#### [What is needed]
Print exactly the lines below between the line containing "What Blender Python" and the line containing "rp = wn.nodes.new('ShaderNodeValToRGB');", counting both of those lines. Leave pictures out.

[3D scene scripts]
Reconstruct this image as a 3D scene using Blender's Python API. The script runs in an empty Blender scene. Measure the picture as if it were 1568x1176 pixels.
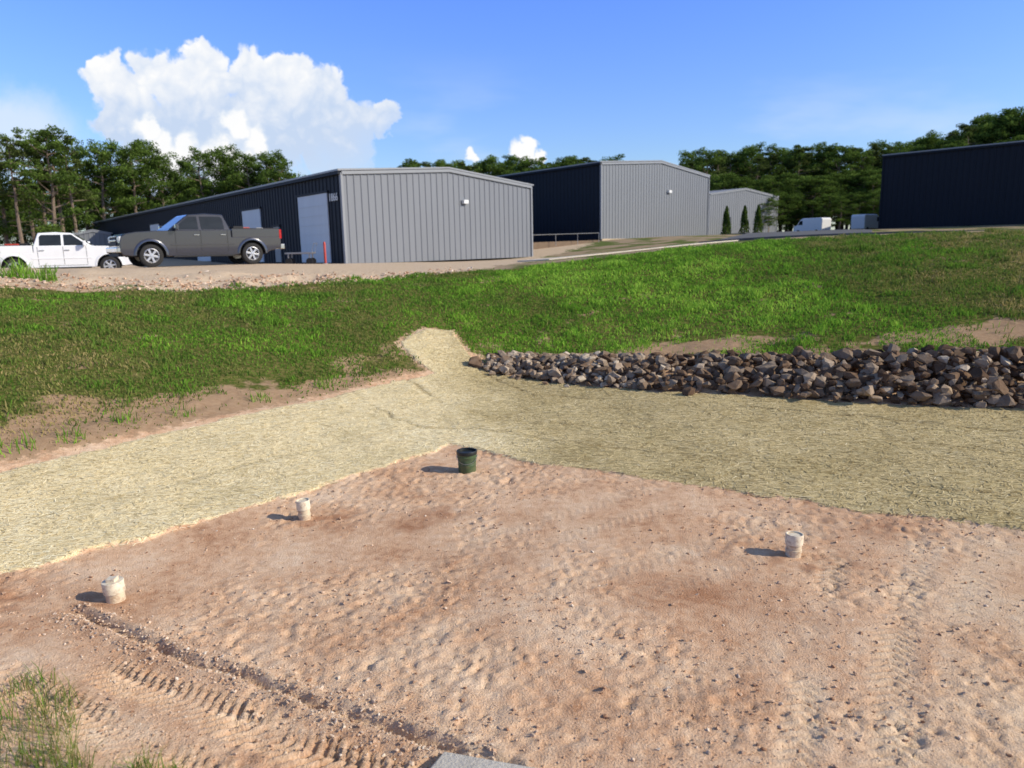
import bpy, bmesh, math, random
import numpy as np
from mathutils import Vector, Matrix
random.seed(7); rng=np.random.default_rng(7)
scene=bpy.context.scene
COL=scene.collection
# ---------------------------------------------------------------- helpers
def link(o,parent=None):
    COL.objects.link(o)
    if parent: o.parent=parent
    return o
def empty(name,loc=(0,0,0),rz=0):
    o=bpy.data.objects.new(name,None); o.location=loc; o.rotation_euler=(0,0,rz); o.empty_display_size=.3
    return link(o)
def npmesh(name,V,F,mats=(),attrs=None,matidx=None,smooth=False):
    V=np.asarray(V,dtype=np.float32); F=np.asarray(F,dtype=np.int32)
    me=bpy.data.meshes.new(name); k=F.shape[1]
    me.vertices.add(len(V)); me.vertices.foreach_set("co",V.ravel())
    me.loops.add(F.size); me.loops.foreach_set("vertex_index",F.ravel())
    me.polygons.add(len(F)); me.polygons.foreach_set("loop_start",np.arange(0,F.size,k,dtype=np.int32))
    try: me.polygons.foreach_set("loop_total",np.full(len(F),k,dtype=np.int32))
    except Exception: pass
    if matidx is not None: me.polygons.foreach_set("material_index",np.asarray(matidx,dtype=np.int32))
    me.update(calc_edges=True)
    me.polygons.foreach_set("use_smooth",np.full(len(F),bool(smooth)))
    for m in mats: me.materials.append(m)
    if attrs:
        for n,a in attrs.items():
            at=me.attributes.new(n,'FLOAT','POINT'); at.data.foreach_set("value",np.asarray(a,dtype=np.float32))
    return me
def pymesh(name,V,F,mats=(),idx=None,smooth=False):
    me=bpy.data.meshes.new(name); me.from_pydata([tuple(v) for v in V],[],[tuple(f) for f in F])
    for m in mats: me.materials.append(m)
    if idx: 
        for p,i in zip(me.polygons,idx): p.material_index=i
    if smooth:
        for p in me.polygons: p.use_smooth=True
    bm=bmesh.new(); bm.from_mesh(me); bmesh.ops.recalc_face_normals(bm,faces=bm.faces); bm.to_mesh(me); bm.free()
    me.update()
    if smooth: me.set_sharp_from_angle(angle=math.radians(38))
    return me
def obj(name,me,parent=None,bevel=0,loc=None):
    o=bpy.data.objects.new(name,me); link(o,parent)
    if loc: o.location=loc
    if bevel:
        b=o.modifiers.new("bevel",'BEVEL'); b.width=bevel; b.segments=2; b.limit_method='ANGLE'; b.angle_limit=math.radians(35)
    return o
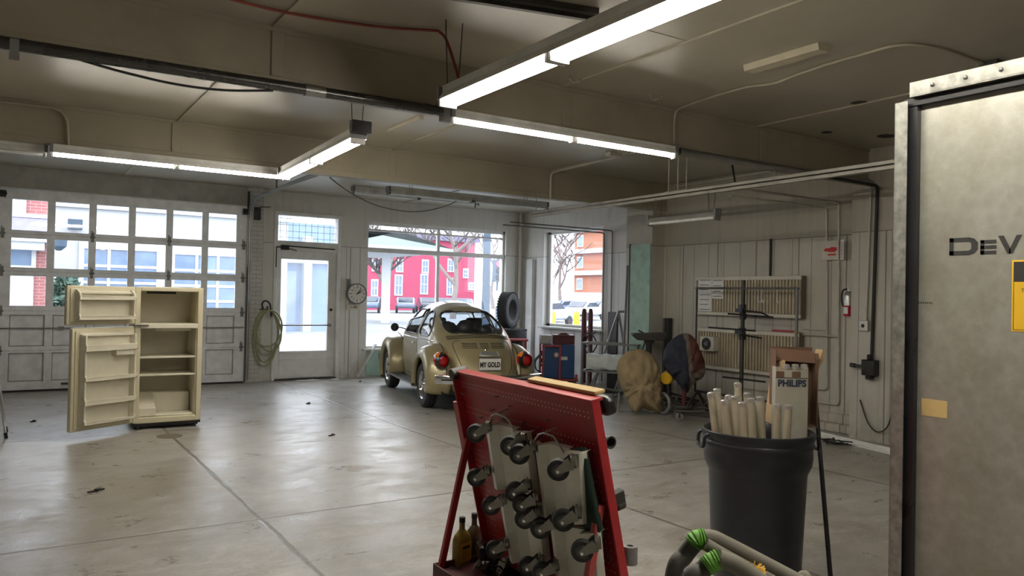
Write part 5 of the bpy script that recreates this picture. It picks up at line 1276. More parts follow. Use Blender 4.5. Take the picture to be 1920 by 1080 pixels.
bottle(888, 1048, 'dark brown oil bottle behind the yellow-labelled one', False)
q = aZ(853, 1064, tray_z); b = MB(); b.lathe([(.012, 0), (.028, 0), (.028, .004), (.012, .004)], q, n=20, closed=True, cap=False); solo('washer', b, 'steel', 'flat steel washer on the tray before the amber bottle', 'washer')
cc = [(905, 1062, .05), (925, 1068, .045), (948, 1074, .05), (962, 1070, .045), (915, 1080, .04), (940, 1088, .045)]
for i, (px, py, r) in enumerate(cc):
    q = aZ(px, py, tray_z) + V((0, 0, r)); t = thing('castor', ('rusty loose caster nearest the bottles on the tray', 'rusty loose caster second from the bottles', 'rusty loose caster in the middle of the tray pile', 'rusty loose caster at the right of the tray pile', 'front left loose caster in the tray pile', 'front right loose caster in the tray pile')[i], 'caster', (q.x, q.y, tray_z), group='loose casters on the tray')
    caster_parts(t, q, (math.cos(i * 1.3), math.sin(i * 1.3), .2), (.2, .1, 1) if i % 2 else (math.sin(i), .5, .6), r * .8, .03)
# ------------------------------------------------------------------ things along the right wall
def blob(m, c, rad, R=None, folds=.05, seed=0, nu=56, nv=30, taper=0.0, mats=None):
    """draped cover: lens-shaped body with folds, drawn in towards its foot"""
    c = V(c)
    def fn(u, v):
        a, q = 2 * PI * u, PI * v
        d = V((math.sin(q) * math.cos(a), math.sin(q) * math.sin(a), math.cos(q)))
        k = 1 + folds * noise.noise(V((d.x * 2.2 + seed, d.y * 2.2, d.z * 1.2))) * 2 + folds * .9 * math.sin(a * 7 + d.z * 5 + seed) * max(0, .35 - d.z)
        if d.z < 0: k *= 1 - taper * d.z * d.z
        p = V((d.x * rad[0] * k, d.y * rad[1] * k, d.z * rad[2] * (1 + .25 * folds * math.sin(a * 5))))
        return c + (R @ p if R else p)
    g = m.grid(fn, nu, nv, cu=True)
    return fn
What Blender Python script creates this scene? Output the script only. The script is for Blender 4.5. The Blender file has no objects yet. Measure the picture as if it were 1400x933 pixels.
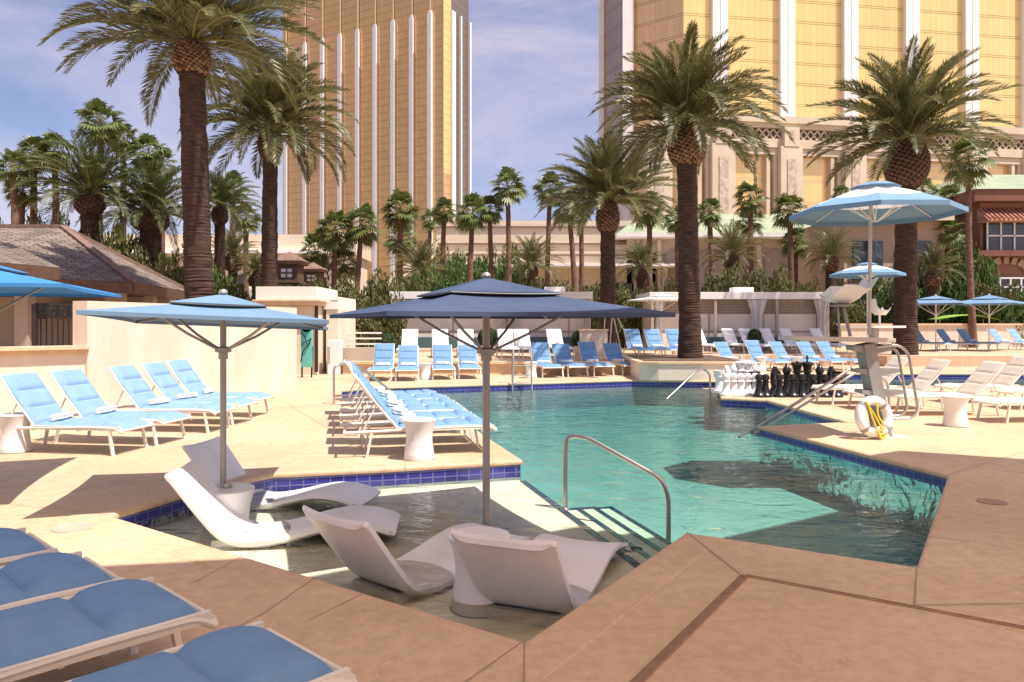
import bpy, bmesh, math, random
from mathutils import Vector, Matrix, noise
from mathutils.geometry import tessellate_polygon
R = math.radians
PI = math.pi
scene = bpy.context.scene
COL = scene.collection

# ------------------------------------------------------------------ camera, sky, sun, exposure
EYE = 1.7
cam = bpy.data.cameras.new('camera'); camo = bpy.data.objects.new('camera', cam); COL.objects.link(camo)
camo.location = (0, 0, EYE); camo.rotation_euler = (R(90), 0, 0)
cam.sensor_width = 36; cam.lens = 26.2; cam.shift_y = -23.5/1400; cam.clip_end = 4000; cam.clip_start = .05
scene.camera = camo
SUN_DIR = Vector((.80, -.52, 1.9)).normalized()        # towards the sun
sun = bpy.data.lights.new('sun', 'SUN'); sun.energy = 4.7; sun.angle = R(.5); sun.color = (1.0, .94, .855)
suno = bpy.data.objects.new('sun', sun); COL.objects.link(suno)
suno.rotation_euler = SUN_DIR.to_track_quat('Z', 'Y').to_euler()
world = bpy.data.worlds.new('World'); scene.world = world; world.use_nodes = True
wn = world.node_tree; wn.nodes.clear()
wo = wn.nodes.new('ShaderNodeOutputWorld'); wb = wn.nodes.new('ShaderNodeBackground')
sky = wn.nodes.new('ShaderNodeTexSky'); sky.sky_type = 'NISHITA'; sky.sun_disc = False
sky.sun_elevation = math.asin(SUN_DIR.z); sky.sun_rotation = math.atan2(SUN_DIR.x, SUN_DIR.y)
sky.air_density = 1.0; sky.dust_density = 1.5; sky.ozone_density = 3.0
wb.inputs['Strength'].default_value = .107
tc = wn.nodes.new('ShaderNodeTexCoord'); mp = wn.nodes.new('ShaderNodeMapping'); mp.inputs['Scale'].default_value = (1.0, 1.0, 3.2)
mp.inputs['Location'].default_value = (.35, .1, .25)
nz = wn.nodes.new('ShaderNodeTexNoise'); nz.inputs['Scale'].default_value = 2.3; nz.inputs['Detail'].default_value = 8; nz.inputs['Roughness'].default_value = .58; nz.inputs['Distortion'].default_value = .5
rp = wn.nodes.new('ShaderNodeValToRGB'); rp.color_ramp.elements[0].position = .40; rp.color_ramp.elements[1].position = .72
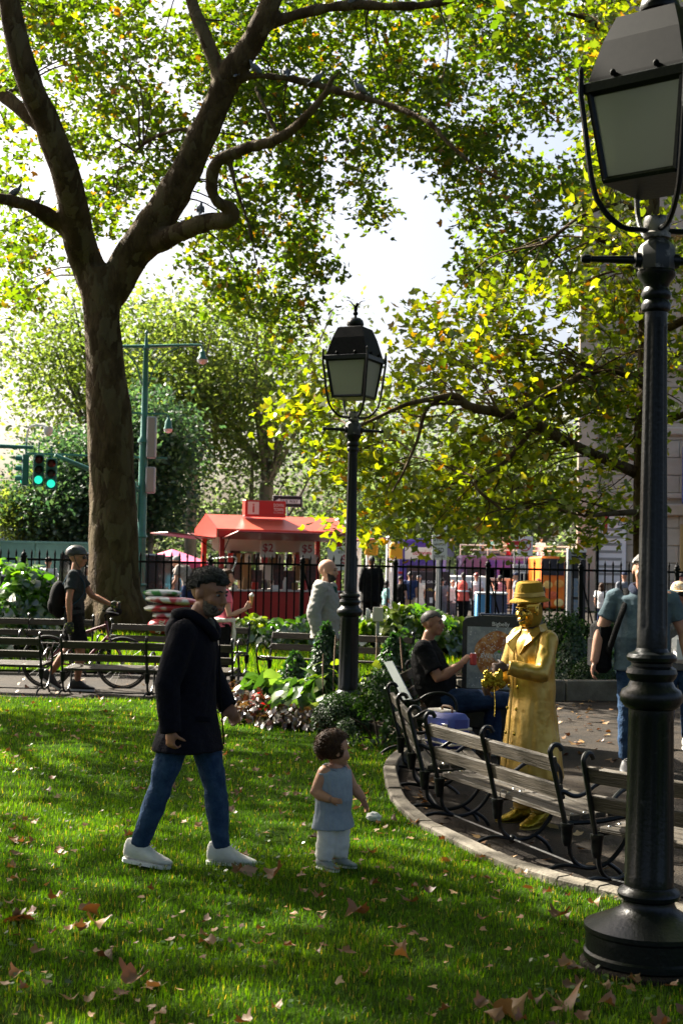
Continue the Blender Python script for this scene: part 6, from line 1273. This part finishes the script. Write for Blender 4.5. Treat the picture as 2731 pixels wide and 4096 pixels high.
# limestone building on the right
m_lime = mat('limestone',(.44,.37,.275),.85,col2=(.52,.445,.34),ns=1.6,nd=8,bump=.15); BY = 62; e0 = W(2335,1900,BY); e1 = W(2325,600,BY)
bl = thing('stone_building','tall pale limestone building behind the right hand tree','building',(e0.x,BY,-.29),R(-11)); Wd = 16
MB().box((Wd/2+.3,6,17),(Wd,12,34),None,.05).build('wall', m_lime, bl)
blk = [MB().box((0,0,0),(w_,.12,.74),None,.025).mesh('stone_block') for w_ in (1.48,.73)]
for r in range(22):
    for c in range(5):
        half = r%2; x = .3+.75+c*1.5-(.75 if half else 0)
        if half and c == 0: link('stone_block', blk[1], m_lime, bl, (.3+.375-.0,-.0,.4+r*.76)); continue
        link('stone_block', blk[0], m_lime, bl, (x,0,.4+r*.76))
for z, d_, h_ in ((4.6,.5,.5),(5.2,.3,.25),(8.0,.35,.35),(10.9,.55,.5),(11.5,.3,.3),(16.8,.7,.7)): MB().box((Wd/2+.15,-.1,z),(Wd+.4,d_,h_),None,.05).build('cornice', m_lime, bl)
for x in (.15,): MB().box((x,-.12,14),(.9,.5,28),None,.06).build('pilaster', m_lime, bl)
MB().box((2.2,-.14,9.5),(1.6,.1,1.9),None,.03).build('relief_panel', m_lime, bl)
m_brass = mat('brass_frame',(.42,.28,.10),.45,.3)
for x, z, h_ in ((4.95,2.2,3.6),(4.95,13.6,3.0)):
    w_ = MB().box((x,-.10,z),(1.7,.2,h_),None,.03).build('window', m_brass, bl); MB().box((x,-.215,z),(1.2,.03,h_-.5)).build('pane', m_gls, w_)
MB().box((4.9,-.9,6.1),(1.5,1.4,2.5),None,.05).build('awning', mat('awning_blue',(.02,.05,.25),.6), bl)
sgb = MB().box((1.15,-.16,2.9),(1.35,.1,3.0),None,.02).build('notice_board', m_sign, bl)
for i in range(8): MB().box((1.15,-.215,1.8+i*.32),(1.0,.01,.12)).build('notice_line', m_galv, sgb)
rf_ = W(2420,2085,61); fg = thing('red_banner','small red banner hung on the limestone building','banner',rf_); MB().box((0,0,0),(.18,.02,.55),None,.004).build('cloth', m_rr, fg); MB().tube([(-.15,.02,.3),(.15,.02,.3)],.015,6).build('rod', m_galv, fg)
sp0 = W(2385,2300,44); T = thing('street_pole','slim dark street pole in front of the limestone building','pole',(sp0.x,44,-.28)); MB().tube([(0,0,0),(0,0,W(2385,2150,44).z+.28)],.06,8).build('shaft', m_ironm, T); MB().lathe([(.14,0),(.14,.3),(.07,.4)],12).build('base', m_ironm, T)

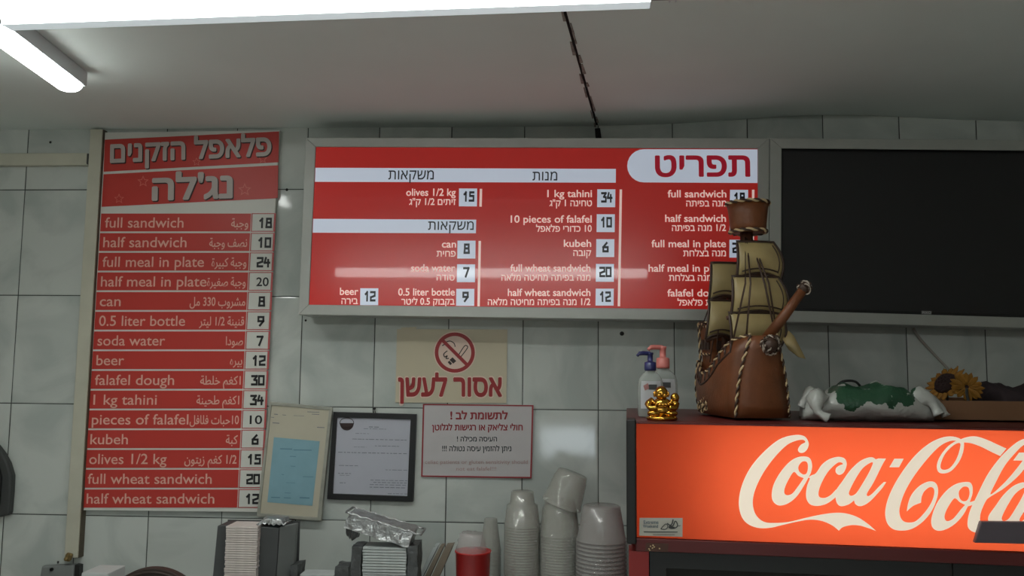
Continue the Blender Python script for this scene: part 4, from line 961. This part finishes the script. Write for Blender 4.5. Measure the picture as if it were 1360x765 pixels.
# sails: billowed leather sheets with dark edging, each with its yard
def sail(x, yc, z0, z1, w0, w1, bil, lean=0, yard=True, curl=.012):
    n, m = 10, 10; rows = []
    for i in range(n+1):
        q = i/n; r_ = []
        w = lerp(w0, w1, q)
        for j in range(m+1):
            p = j/m*2-1
            bul = bil*math.sin(PI*min(1, .12+q*.82))*(1-.55*p*p)
            sag = -curl*(1-p*p)*(1-q)*-1
            r_.append(sh(x+bul, yc+p*w/2+lean*(q-.5)+.010*math.sin(PI*q)*max(0, p), lerp(z0, z1, q)+sag))
        rows.append(r_)
    b = MB(); b.smooth = True; b.grid(rows); so = b.build('sail', M['sail'], ship, solid=.0022)
    b = MB(); b.smooth = True
    edge = [r_[0] for r_ in rows]+rows[-1][1:]+[r_[-1] for r_ in rows[::-1]][1:]+rows[0][::-1][1:]
    b.tube([p+fw*.0012 for p in edge], .0028, 6)
    ins = [rows[i][1] for i in range(1, n)]+[rows[n-1][j] for j in range(2, m)]+[rows[i][m-1] for i in range(n-2, 0, -1)]
    b.tube([p+fw*.0018 for p in [rows[1][j].lerp(rows[2][j], .3) for j in range(1, m)]], .0016, 6)
    b.tube([p+fw*.0018 for p in [rows[i][m-1] for i in range(1, n)]], .0012, 6)
    b.build('sail_edging', M['trim'], so)
    if yard:
        b = MB(); b.smooth = True; b.tube([sh(x-.004, yc-w0*.53, z0-.004), sh(x+bil*.2, yc, z0+curl-.002), sh(x-.004, yc+w0*.53, z0-.004)], .0042, 8); b.build('yard', M['leather_d'], so)
sail(.066, .016, .284, .362, .096, .080, .020, -.006)
sail(.070, .012, .205, .288, .118, .100, .024, -.004)
sail(.074, .006, .140, .212, .104, .112, .020, 0, False)
sail(-.040, -.012, .246, .330, .072, .066, .014, .004)
sail(-.036, -.022, .160, .246, .066, .066, .014, .010)
# bowsprit, knotted at both ends
b = MB(); b.smooth = True; q0, q1 = sh(.112, .008, .150), sh(.160, .074, .258)
b.tube([q0, q0.lerp(q1, .5)+V((0, 0, -.002)), q1], [.0115, .0105, .009], 12); bs = b.build('bowsprit', M['leather_d'] if 0 else M['leather'], ship)
rr = random.Random(11)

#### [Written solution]
What Blender Python script creates this scene? Output the script only. The script is for Blender 4.5. The Blender file has no objects yet. Measure the picture as if it were 1400x933 pixels.
import bpy, bmesh, math, random
from mathutils import Vector, Matrix, noise
from mathutils.geometry import tessellate_polygon
R = math.radians
PI = math.pi
scene = bpy.context.scene
COL = scene.collection

# ------------------------------------------------------------------ camera, sky, sun, exposure
EYE = 1.7
cam = bpy.data.cameras.new('camera'); camo = bpy.data.objects.new('camera', cam); COL.objects.link(camo)
camo.location = (0, 0, EYE); camo.rotation_euler = (R(90), 0, 0)
cam.sensor_width = 36; cam.lens = 26.2; cam.shift_y = -23.5/1400; cam.clip_end = 4000; cam.clip_start = .05
scene.camera = camo
SUN_DIR = Vector((.80, -.52, 1.9)).normalized()        # towards the sun
sun = bpy.data.lights.new('sun', 'SUN'); sun.energy = 4.7; sun.angle = R(.5); sun.color = (1.0, .94, .855)
suno = bpy.data.objects.new('sun', sun); COL.objects.link(suno)
suno.rotation_euler = SUN_DIR.to_track_quat('Z', 'Y').to_euler()
world = bpy.data.worlds.new('World'); scene.world = world; world.use_nodes = True
wn = world.node_tree; wn.nodes.clear()
wo = wn.nodes.new('ShaderNodeOutputWorld'); wb = wn.nodes.new('ShaderNodeBackground')
sky = wn.nodes.new('ShaderNodeTexSky'); sky.sky_type = 'NISHITA'; sky.sun_disc = False
sky.sun_elevation = math.asin(SUN_DIR.z); sky.sun_rotation = math.atan2(SUN_DIR.x, SUN_DIR.y)
sky.air_density = 1.0; sky.dust_density = 1.5; sky.ozone_density = 3.0
wb.inputs['Strength'].default_value = .107
tc = wn.nodes.new('ShaderNodeTexCoord'); mp = wn.nodes.new('ShaderNodeMapping'); mp.inputs['Scale'].default_value = (1.0, 1.0, 3.2)
mp.inputs['Location'].default_value = (.35, .1, .25)
nz = wn.nodes.new('ShaderNodeTexNoise'); nz.inputs['Scale'].default_value = 2.3; nz.inputs['Detail'].default_value = 8; nz.inputs['Roughness'].default_value = .58; nz.inputs['Distortion'].default_value = .5
rp = wn.nodes.new('ShaderNodeValToRGB'); rp.color_ramp.elements[0].position = .40; rp.color_ramp.elements[1].position = .72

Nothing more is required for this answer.